Encryption type to support AES CTR mode

Greg Hudson ghudson at mit.edu
Tue Mar 8 11:15:34 EST 2016


On 03/07/2016 07:35 PM, Zheng, Kai wrote:
> Looks like only AES CTS mode is supported, wonder if AES CTR is possible to be supported as well with reasonable effort. The mode is desired for its high speed up, particularly with AES-NI support. Thanks.

Kerberos is built on top of encryption primitives which must provide
authenticated encryption and unlimited key reuse.  (In reality, there
are certain limits to key reuse for existing encryption types before the
security properties start to degrade, but they are quite large.)  AES
CTR mode is not an authenticated encryption mode, nor does it tolerate
key reuse.

AES-GCM is a counter-based mode which is authenticated and can achieve
high performance on AESNI-capable hardware.  However, GCM requires a
unique nonce for each message, and fails catastrophically if a nonce is
reused.  When we considered introducing a general AES-GCM encryption
type in the past, the working group effectively decided that it was
unsuitable due to the potential for nonce reuse.

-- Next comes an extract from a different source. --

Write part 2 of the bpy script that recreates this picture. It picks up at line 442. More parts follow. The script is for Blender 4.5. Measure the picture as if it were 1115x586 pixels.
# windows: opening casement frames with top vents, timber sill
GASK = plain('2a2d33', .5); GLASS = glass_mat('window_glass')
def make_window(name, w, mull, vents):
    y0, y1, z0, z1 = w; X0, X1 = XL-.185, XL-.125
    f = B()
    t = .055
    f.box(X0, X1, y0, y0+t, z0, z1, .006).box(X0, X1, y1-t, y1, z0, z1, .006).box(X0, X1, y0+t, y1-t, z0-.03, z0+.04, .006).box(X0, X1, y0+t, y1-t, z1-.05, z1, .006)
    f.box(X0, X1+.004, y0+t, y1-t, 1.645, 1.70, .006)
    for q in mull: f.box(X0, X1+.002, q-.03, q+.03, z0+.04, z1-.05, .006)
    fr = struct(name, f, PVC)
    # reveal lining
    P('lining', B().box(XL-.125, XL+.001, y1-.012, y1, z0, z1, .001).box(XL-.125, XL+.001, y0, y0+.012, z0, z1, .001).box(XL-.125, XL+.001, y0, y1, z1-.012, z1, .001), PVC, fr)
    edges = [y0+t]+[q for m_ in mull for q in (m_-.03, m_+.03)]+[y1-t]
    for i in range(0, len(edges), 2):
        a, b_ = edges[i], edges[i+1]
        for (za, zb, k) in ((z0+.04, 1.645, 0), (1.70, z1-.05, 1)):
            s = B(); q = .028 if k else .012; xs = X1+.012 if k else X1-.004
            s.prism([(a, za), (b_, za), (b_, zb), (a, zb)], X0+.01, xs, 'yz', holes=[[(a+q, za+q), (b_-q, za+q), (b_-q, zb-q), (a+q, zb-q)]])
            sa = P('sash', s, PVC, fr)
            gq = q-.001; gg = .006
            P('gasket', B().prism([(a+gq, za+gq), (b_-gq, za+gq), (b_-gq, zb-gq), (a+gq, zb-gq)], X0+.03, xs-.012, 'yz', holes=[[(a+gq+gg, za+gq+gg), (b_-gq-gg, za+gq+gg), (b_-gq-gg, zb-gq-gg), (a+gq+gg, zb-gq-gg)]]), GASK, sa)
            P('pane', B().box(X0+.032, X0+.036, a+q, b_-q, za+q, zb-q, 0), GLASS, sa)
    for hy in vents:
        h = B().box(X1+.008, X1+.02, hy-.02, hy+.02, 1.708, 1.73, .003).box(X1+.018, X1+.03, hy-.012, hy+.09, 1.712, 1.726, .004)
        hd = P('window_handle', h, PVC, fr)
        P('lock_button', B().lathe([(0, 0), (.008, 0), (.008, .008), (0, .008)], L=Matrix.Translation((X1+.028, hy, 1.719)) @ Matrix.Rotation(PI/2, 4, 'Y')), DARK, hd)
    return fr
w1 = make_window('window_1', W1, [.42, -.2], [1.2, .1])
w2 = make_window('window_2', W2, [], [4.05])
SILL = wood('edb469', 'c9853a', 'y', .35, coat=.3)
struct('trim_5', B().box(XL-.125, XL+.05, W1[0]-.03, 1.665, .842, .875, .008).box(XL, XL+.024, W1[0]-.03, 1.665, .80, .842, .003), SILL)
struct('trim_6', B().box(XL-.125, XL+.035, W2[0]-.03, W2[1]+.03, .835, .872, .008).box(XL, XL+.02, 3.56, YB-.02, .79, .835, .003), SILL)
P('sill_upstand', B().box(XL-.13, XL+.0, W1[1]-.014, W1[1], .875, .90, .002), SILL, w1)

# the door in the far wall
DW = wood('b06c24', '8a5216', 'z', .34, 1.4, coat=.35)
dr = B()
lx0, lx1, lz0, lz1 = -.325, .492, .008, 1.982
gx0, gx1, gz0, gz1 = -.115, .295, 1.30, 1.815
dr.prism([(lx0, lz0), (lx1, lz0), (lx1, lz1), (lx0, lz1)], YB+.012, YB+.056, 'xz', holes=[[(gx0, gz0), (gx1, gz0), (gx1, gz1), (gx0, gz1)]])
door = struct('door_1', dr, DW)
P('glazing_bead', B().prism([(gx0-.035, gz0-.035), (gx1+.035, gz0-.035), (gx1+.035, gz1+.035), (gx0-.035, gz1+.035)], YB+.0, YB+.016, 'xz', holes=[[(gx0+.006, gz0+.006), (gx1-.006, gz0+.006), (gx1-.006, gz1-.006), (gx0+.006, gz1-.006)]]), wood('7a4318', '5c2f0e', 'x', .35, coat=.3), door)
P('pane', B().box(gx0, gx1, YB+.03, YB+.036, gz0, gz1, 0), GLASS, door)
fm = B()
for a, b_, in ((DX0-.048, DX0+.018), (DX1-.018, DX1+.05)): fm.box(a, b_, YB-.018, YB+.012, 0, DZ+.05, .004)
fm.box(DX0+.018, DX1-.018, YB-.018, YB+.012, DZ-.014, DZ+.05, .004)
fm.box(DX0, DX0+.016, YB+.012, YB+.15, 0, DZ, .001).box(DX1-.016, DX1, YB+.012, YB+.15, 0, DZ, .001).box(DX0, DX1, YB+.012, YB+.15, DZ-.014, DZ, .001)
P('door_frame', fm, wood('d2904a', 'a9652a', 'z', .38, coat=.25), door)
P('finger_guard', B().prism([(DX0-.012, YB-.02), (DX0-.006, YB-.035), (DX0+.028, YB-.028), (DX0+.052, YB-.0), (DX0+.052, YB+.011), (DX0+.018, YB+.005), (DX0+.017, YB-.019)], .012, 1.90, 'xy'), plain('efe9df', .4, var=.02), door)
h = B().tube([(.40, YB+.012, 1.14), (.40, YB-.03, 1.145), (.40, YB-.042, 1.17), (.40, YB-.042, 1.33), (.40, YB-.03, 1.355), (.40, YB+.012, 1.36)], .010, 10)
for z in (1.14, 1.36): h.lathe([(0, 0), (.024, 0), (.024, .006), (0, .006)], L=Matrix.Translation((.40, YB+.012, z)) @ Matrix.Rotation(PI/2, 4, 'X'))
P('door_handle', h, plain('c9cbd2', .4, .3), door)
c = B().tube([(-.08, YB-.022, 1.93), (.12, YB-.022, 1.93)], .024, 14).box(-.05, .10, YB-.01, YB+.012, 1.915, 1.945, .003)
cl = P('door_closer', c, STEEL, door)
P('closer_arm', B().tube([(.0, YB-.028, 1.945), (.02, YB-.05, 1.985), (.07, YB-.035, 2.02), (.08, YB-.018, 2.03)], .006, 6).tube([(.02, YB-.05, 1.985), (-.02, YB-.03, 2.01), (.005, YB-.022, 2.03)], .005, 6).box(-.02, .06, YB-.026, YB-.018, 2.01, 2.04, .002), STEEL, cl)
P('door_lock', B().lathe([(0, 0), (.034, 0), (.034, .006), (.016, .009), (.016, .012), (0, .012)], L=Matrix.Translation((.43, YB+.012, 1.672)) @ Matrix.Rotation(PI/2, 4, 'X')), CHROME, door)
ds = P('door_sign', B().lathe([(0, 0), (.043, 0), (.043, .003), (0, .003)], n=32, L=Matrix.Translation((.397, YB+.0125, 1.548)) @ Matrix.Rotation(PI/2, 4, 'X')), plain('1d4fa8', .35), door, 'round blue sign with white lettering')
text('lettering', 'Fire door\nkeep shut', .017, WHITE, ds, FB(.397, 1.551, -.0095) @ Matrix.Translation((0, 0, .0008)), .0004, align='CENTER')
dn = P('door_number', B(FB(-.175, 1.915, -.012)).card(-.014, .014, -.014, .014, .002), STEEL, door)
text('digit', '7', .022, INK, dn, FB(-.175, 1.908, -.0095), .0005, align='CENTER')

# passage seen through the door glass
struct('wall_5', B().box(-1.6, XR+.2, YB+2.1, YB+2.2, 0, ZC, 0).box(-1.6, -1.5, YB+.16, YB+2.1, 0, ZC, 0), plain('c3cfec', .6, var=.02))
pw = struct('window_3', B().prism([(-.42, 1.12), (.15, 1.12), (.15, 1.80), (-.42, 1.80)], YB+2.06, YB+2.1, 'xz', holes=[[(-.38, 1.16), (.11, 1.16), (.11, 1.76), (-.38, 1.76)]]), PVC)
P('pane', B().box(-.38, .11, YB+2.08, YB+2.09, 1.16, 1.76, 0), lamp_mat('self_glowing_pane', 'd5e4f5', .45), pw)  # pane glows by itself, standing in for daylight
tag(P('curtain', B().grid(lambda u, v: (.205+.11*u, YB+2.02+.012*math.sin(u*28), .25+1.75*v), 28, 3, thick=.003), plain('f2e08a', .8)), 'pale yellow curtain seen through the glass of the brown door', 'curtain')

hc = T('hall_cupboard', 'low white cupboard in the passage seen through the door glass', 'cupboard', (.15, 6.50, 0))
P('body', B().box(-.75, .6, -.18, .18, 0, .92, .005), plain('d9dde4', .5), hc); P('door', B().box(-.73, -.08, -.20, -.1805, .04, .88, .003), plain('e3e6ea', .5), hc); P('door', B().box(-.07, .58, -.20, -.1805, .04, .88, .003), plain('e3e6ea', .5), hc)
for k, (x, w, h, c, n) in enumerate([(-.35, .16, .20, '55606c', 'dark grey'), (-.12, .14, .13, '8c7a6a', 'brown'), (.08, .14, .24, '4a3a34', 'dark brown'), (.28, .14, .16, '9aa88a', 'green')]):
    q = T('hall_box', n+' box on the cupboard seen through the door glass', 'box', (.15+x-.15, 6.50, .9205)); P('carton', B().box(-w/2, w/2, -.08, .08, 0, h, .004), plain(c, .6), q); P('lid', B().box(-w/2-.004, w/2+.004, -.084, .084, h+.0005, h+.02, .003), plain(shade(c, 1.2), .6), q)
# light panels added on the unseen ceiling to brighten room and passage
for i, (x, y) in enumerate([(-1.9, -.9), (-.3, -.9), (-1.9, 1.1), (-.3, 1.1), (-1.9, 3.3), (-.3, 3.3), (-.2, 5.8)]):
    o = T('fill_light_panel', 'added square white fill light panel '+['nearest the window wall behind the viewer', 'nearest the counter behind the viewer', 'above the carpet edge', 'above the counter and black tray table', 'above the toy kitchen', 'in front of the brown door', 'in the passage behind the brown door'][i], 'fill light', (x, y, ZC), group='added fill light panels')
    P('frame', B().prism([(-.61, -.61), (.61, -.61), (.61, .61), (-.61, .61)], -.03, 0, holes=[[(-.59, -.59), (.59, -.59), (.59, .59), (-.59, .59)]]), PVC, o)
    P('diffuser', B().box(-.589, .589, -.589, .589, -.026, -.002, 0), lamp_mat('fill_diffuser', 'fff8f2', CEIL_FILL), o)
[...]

There have been recent proposals to use AES-GCM for GSS-API and other
Kerberos-related session protocols which use ephemeral keys.  See this
email thread:

http://www.ietf.org/mail-archive/web/kitten/current/msg05902.html

I would caution that I have yet to see any benchmark results indicating
a measurable speedup from using a theoretically faster cipher mode in
the context of a Kerberos-related protocol.  There is a risk of adding a
great deal of complexity to implementations for minimal or no benefit.